Zheitgheist, grandchildren, or extinction. Ideas, life, or not life. Is it really that hard to choose? If it is that difficult, then the outcome almost does not matter. Life would be too stupid to persist.

Robert Schmidt, Tampa, Florida
05/10/2016 09:08
Thank you for your ongoing reporting of our biosphere. Anyone who is interested in CH4 clathrates knows we are now in runaway climate change.
Allan Barr, Covelo, California
05/10/2016 01:53
If the methane is tarting to leak in the Artic Cirle, whats happening to the methyl hydrade deposits at lower latitudes, where its presumable warmer? Arent there huge MH deposits along the west coast of Africa?
Stuart C., New York, NY
05/10/2016 00:44
The rotation of the planet, clears the methane out of the Arctic region continuously, the methane begins a journey to seek equilibrium in the higher altitudes at lower latitudes as soon as it escapes into the atmosphere.
The methane, rides across the top of the wind pattern called the Ferrel Cell,
This is a video as to what it looks like on its journey towards the equator.
Planet Earth appears to be preparing a response to the warming that has taken place so far, and methane will be involved.

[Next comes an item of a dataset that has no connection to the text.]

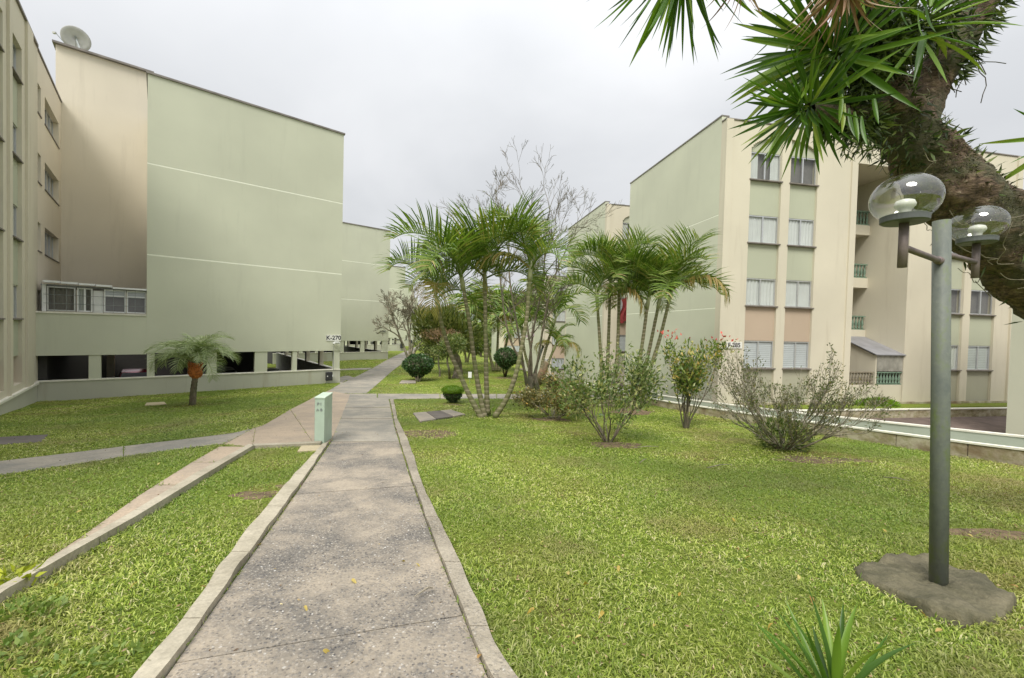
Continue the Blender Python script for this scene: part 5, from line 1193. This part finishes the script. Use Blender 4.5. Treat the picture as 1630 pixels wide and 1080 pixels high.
rosette(yt, P(1180, -40, TZ-.75), (.2, -.1, -1), 22, .36, 7, .05, .9, YD, 'dead_leaf')
rosette(yt, P(1700, 215, TZ-.5), (-.9, -.1, -.05), 14, .5, 8, .1, 1.5)
# moss, epiphytes and rootlets on the bark
def on_trunk(pts, rads, n, lo, hi, sidebias=None, out=1.0):
    n = int(n*.75); idx = RNG.integers(int(len(pts)*lo), int(len(pts)*hi), n); P_ = np.array([tuple(p) for p in pts]); pos = P_[idx]; f = idx/(len(pts)-1)*(len(rads)-1); j = np.minimum(f.astype(int), len(rads)-2); r = np.array(rads)[j]+(np.array(rads)[j+1]-np.array(rads)[j])*(f-j)
    tn = norm(P_[np.minimum(idx+1, len(pts)-1)]-P_[np.maximum(idx-1, 0)]); d = RNG.normal(size=(n, 3)); 
    if sidebias is not None: d += np.array(sidebias)
    d -= tn*(d*tn).sum(1, keepdims=True); d = norm(d); return pos+d*(r*out)[:, None]+tn*RNG.uniform(-.05, .05, (n, 1)), d
TR = [.46, .42, .35, .285, .26, .22, .17, .125, .105, .09]
p, d = on_trunk(tp, TR, 9000, .28, .98, (-.3, -.8, .2), 1.02); leaves('moss', p, d*.5+RNG.normal(0, .6, p.shape), .022, .010, m_moss, yt, kind='stuff')
p, d = on_trunk(tp, TR, 750, .58, .99, (-.8, -.6, -.3), 1.08); leaves('epiphytes', p, d*.8+RNG.normal(0, .5, p.shape)+np.array([-.2, -.2, -.4]), .095, .02, m_epi, yt, kind='stuff')
p, d = on_trunk(tp, TR, 260, .25, .6, (.3, -.4, .9), 1.04); leaves('epiphytes', p, d+RNG.normal(0, .4, p.shape), .11, .02, m_epi, yt, kind='stuff')
p, d = on_trunk(lp, [.20, .17, .15, .13, .12, .1], 900, .35, .98, (0, -.3, -.2), 1.1); leaves('epiphytes', p, d+RNG.normal(0, .5, p.shape)+np.array([.2, 0, -.3]), .12, .02, m_epi, yt, kind='stuff')
# dense dark tangle where the limbs meet, under the rosettes
P_, D_ = [], []
for (x, y, r, n) in ((1375, 95, .24, 1100), (1350, 150, .20, 800), (1395, 55, .24, 900), (1432, 62, .20, 600), (1335, 185, .13, 400), (1375, 195, .12, 350), (1490, 35, .15, 350)):
    p, d = blob(P(x, y, TZ-.3), (r, r, r), n, .1); P_.append(p); D_.append(d)
leaves('tangle', np.concatenate(P_), np.concatenate(D_)+RNG.normal(0, .8, (sum(len(q_) for q_ in P_), 3))+np.array([0, 0, -.5]), .12, .022, m_epi, yt, kind='stuff')
for i, (x, y) in enumerate([(1352, 172), (1360, 178), (1344, 165), (1372, 185), (1432, 5), (1462, 20), (1475, 8), (1390, 150), (1340, 150)]):
    o = bpy.data.objects.new('strap_leaf', YL[1]); C.objects.link(o); o.parent = yt; q = P(x, y, TZ-.75); L = .26; dd = Vector((.1*math.sin(i*2.1), -.1, -1)).normalized(); s = dd.cross(Vector((math.sin(i), 1, 0))).normalized(); u_ = s.cross(dd); q = q-LOC[yt.name]
    o.matrix_local = Matrix(((dd.x*L, s.x*.35, u_.x*.3, q.x), (dd.y*L, s.y*.35, u_.y*.3, q.y), (dd.z*L, s.z*.35, u_.z*.3, q.z), (0, 0, 0, 1)))
# roots and twigs crossing the bark
mb = MB(); rg = random.Random(12)
for i in range(34):
    k = rg.randrange(int(len(tp)*.25), int(len(tp)*.75)); c = tp[k]; f = k/(len(tp)-1)*9; r = TR[int(f)]+(TR[min(int(f)+1, 9)]-TR[int(f)])*(f-int(f))
    th = rg.uniform(0, 6.28); pts = []
    for s_ in range(7):
        kk = min(max(k+int((s_-3)*rg.uniform(.6, 1.6)), 0), len(tp)-1); th += rg.uniform(-.25, .25); tn = (tp[min(kk+1, len(tp)-1)]-tp[kk-1]).normalized(); a = tn.cross(Vector((0, 1, 0))).normalized(); b = tn.cross(a); f = kk/(len(tp)-1)*9; r = TR[int(f)]+(TR[min(int(f)+1, 9)]-TR[int(f)])*(f-int(f)); pts.append(tp[kk]+(a*math.cos(th)+b*math.sin(th))*(r+.045+rg.uniform(-.01, .03)))
    mb.tube(smooth_pts(pts, 3), .003, 4, False)
o = mb.obj('rootlets', m_pbark, yt); o['kind'] = 'stuff'
mb = MB()
for i in range(46):
    q = P(1500+rg.uniform(-90, 60), 60+rg.uniform(-60, 60), TZ-.1); pts = [q]
    dd = Vector((rg.uniform(-.2, .8), rg.uniform(-.5, .3), rg.uniform(-1, .1))).normalized()
    for s_ in range(5): dd = (dd+Vector((rg.gauss(0, .35), rg.gauss(0, .35), -.2))).normalized(); pts.append(pts[-1]+dd*.07)
    mb.tube(pts, .004, 3, False)
o = mb.obj('hanging_roots', m_dbark, yt); o['kind'] = 'stuff'
p = np.array([P(1340+random.uniform(0, 75), 215+random.uniform(-12, 30), TZ-.4) for _ in range(160)]); leaves('hanging_sprigs', p, RNG.normal(0, .6, p.shape)+np.array([-.3, 0, -.5]), .09, .018, m_epi, yt, kind='stuff')

# young yucca in front, its base below the frame
yc = Vector((1.42, 1.74, float(G(1.42, 1.74))+.0)); t = thing('young_yucca', 'young yucca whose leaf tips rise at the bottom edge', 'plant', yc)
mb = MB(); mb.tube([yc-Z3*.05, yc+Z3*.14], [.05, .04], 10); mb.obj('stem', m_bark, t, True)
rosette(t, yc+Z3*.10, (0, .1, 1), 24, .44, 44, .08, 1.0, core=.03)
# weeds at the lower left
for i, (x, y, n, ln, mt, lb) in enumerate([(45, 985, 70, .09, m_weed, 'broad leaved pale weed at the lower left edge'), (18, 935, 26, .15, m_weedy, 'yellow green leafy weed at the left edge by the kerb'), (195, 1062, 46, .075, m_weed, 'small broad leaved weed by the bottom edge'), (20, 1050, 60, .085, m_weed, 'weed patch in the lower left corner'), (110, 1075, 40, .075, m_weed, 'weed between the corner patch and the small weed')]):
    c = at(x, y); t = thing('weed', lb, 'weed', c); n = int(n*2); ln *= .5; p, d = blob((c.x, c.y, c.z+.04), (.16, .10, .05), n, .1); leaves('foliage', p, d*.8+np.array([0, 0, .25])+RNG.normal(0, .5, d.shape), ln, ln*.5, mt, t, kind='stuff')
# fallen leaves and twigs
FLM = [mk(blade(70+i, b, .36, c), m_fallen) for i, (b, c) in enumerate([(.5, .5), (.3, -.6), (.8, .2)])]
spots = [(1117, 890), (1172, 880), (1185, 915), (1195, 895), (1290, 960), (1270, 925), (1345, 1052), (1315, 1000), (1465, 985), (1620, 945), (905, 925), (935, 940), (690, 852), (760, 1062), (318, 945), (312, 888), (255, 742), (90, 940), (218, 938), (660, 712), (675, 755), (1165, 832), (985, 910), (1040, 1010), (850, 980), (925, 1025), (1230, 1005), (1540, 858), (130, 820), (45, 860), (1405, 850), (1080, 960), (865, 870), (960, 985), (1500, 1015)]
onp = [(484, 974), (514, 1046), (416, 872), (640, 900), (662, 905), (560, 930)]
for i, (x, y) in enumerate(spots+onp):
    c = at(x, y, .045 if i < len(spots) else .035); o = link('fallen_leaf', FLM[i % 3], None, None, c); o.rotation_euler = (random.uniform(-.5, .5), random.uniform(-.4, .4), random.uniform(0, 6.28)); s_ = random.uniform(.04, .07); o.scale = (s_, s_, s_)
    if i < len(spots): setp(o, 'small yellowish fallen leaf lying on the grass', 'fallen leaf', 'fallen leaves on the lawn')
    else: setp(o, 'small yellowish fallen leaf lying on the main path', 'fallen leaf', 'fallen leaves on the main path')
for i, (x0, y0, x1, y1, lb) in enumerate([(1010, 717, 1048, 715, 'pale dry twig in the lawn near the tall leafy bush'), (1125, 750, 1165, 744, 'dry twig lying in the lawn below the bare bush'), (1018, 742, 1030, 735, 'short dark twig in the lawn'), (1405, 765, 1450, 772, 'thin dry twig in the lawn left of the lamp post'), (688, 948, 660, 962, 'tiny twig on the main path near the right kerb')]):
    a, b = at(x0, y0, .05), at(x1, y1, .05); mb = MB(); m_ = a.lerp(b, .5)+Vector((.02, .03, .01)); mb.tube([a, m_, b], [.006, .008, .003], 5); o = mb.obj('twig', m_pbark); setp(o, lb, 'twig')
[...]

bernie, 30 degrees North/90 degrees West
04/10/2016 21:58
Thank you Siberian Times for your continued coverage of this important research. While most media in the USA seems to focus on domestic politics, war and sports - it is climate change that will have the most profound affect on the future of geopolitics.
Thomas Simon, Mount Vernon, Iowa USA
04/10/2016 18:43
Well done Semiletov and company for your research. The most important problem facing the human race at present time.